There is a need to build an environment where people can get together first, before they can make friends.
Fraternal organizations, adult recreational sports leagues, social dance groups, etc., all exist. You don't have to be a permanent student to have a slice of your time in a not-too-dissimilar social environment.
> There is a need to build an environment where people can get together first, before they can make friends.
There are plenty of such environments. The people that aren't making friends are choosing not to engage with them. In many cases, because they are expending all their social energy on work and transactional relationships around work rather than non-transactional casual interactions on which to grow friendships.
You really can join a club or meetup or just hang around in the park or a bar and make friends starting now. No need to wait for unplanned, unstarted construction projects to complete first. Good luck, sir.
1) Approximately 0% of my close friends were made in those sort of environments. Not for lack of attempts I might add, but because they are places where it is quite hard to make good friends. Most of the friendships I can think of that other people have weren't made in those sort of environments either. I've made a close friend at a funeral. I've made 0 close friends at social clubs. The friends I had at the social clubs joined because I was a member or vice versa.
2) In a stroke of anecdata, I was talking to a colleague recently who was quitting the club he was member of because he felt the friendships he'd made there were so shallow as to be worthless.

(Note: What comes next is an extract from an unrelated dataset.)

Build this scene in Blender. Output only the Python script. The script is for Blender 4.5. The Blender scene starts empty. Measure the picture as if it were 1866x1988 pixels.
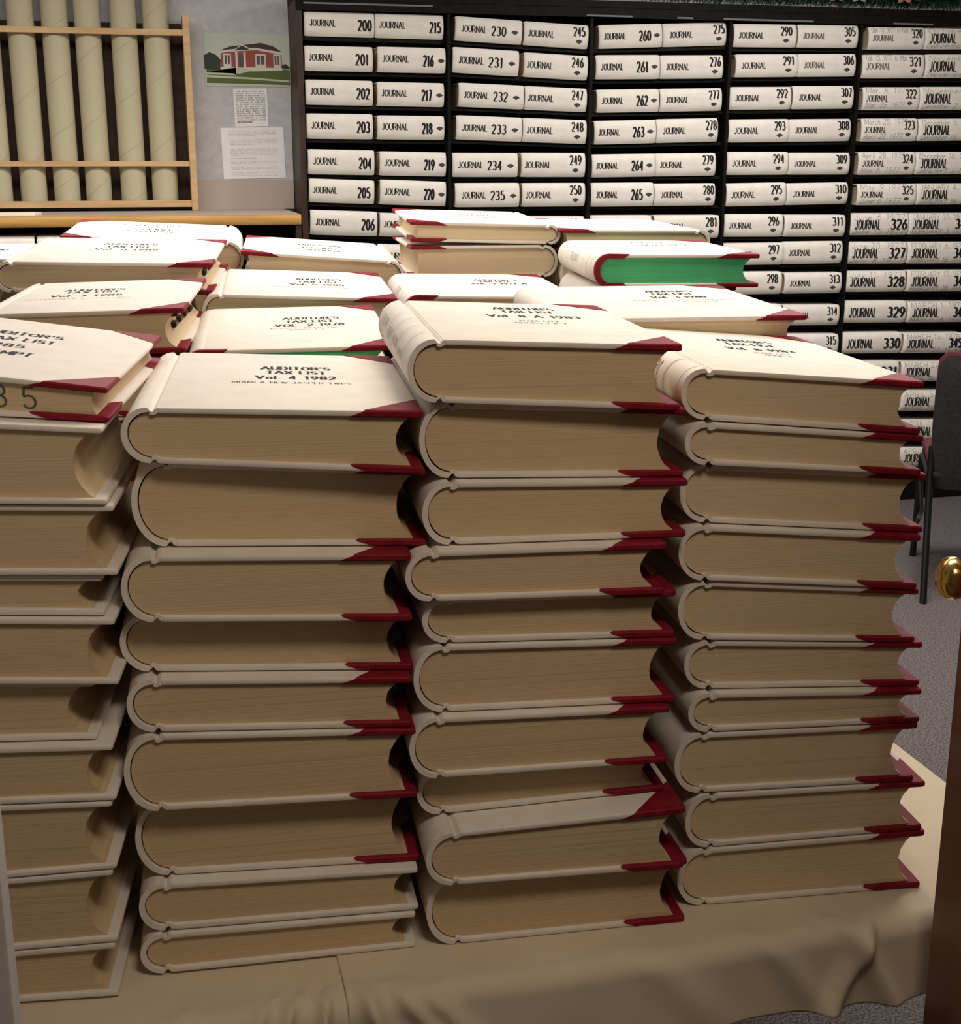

You've already identified that something happens around age 25. That seems a like a bit of a tell to me that there is more to the situation than just awkwardness. It is true that nobody is going to help the lonely because, sort of definitionally, they don't have a strong support network. Therefore they are on their own and will have to figure it out themselves. Joining a bunch of social things certainly should help. Nevertheless it is worth approaching the situation with just a smidgen of empathy and a certain curiosity [0] about what the actual forces at play here are. Slogans like "just be happy", "learn to code" and, I suspect, "just join a club, sir" tend to age poorly.
[0] Not to insinuate that you aren't, but the word count and choice doesn't give me hope that you've really dug in to this topic to make sure there isn't something going on.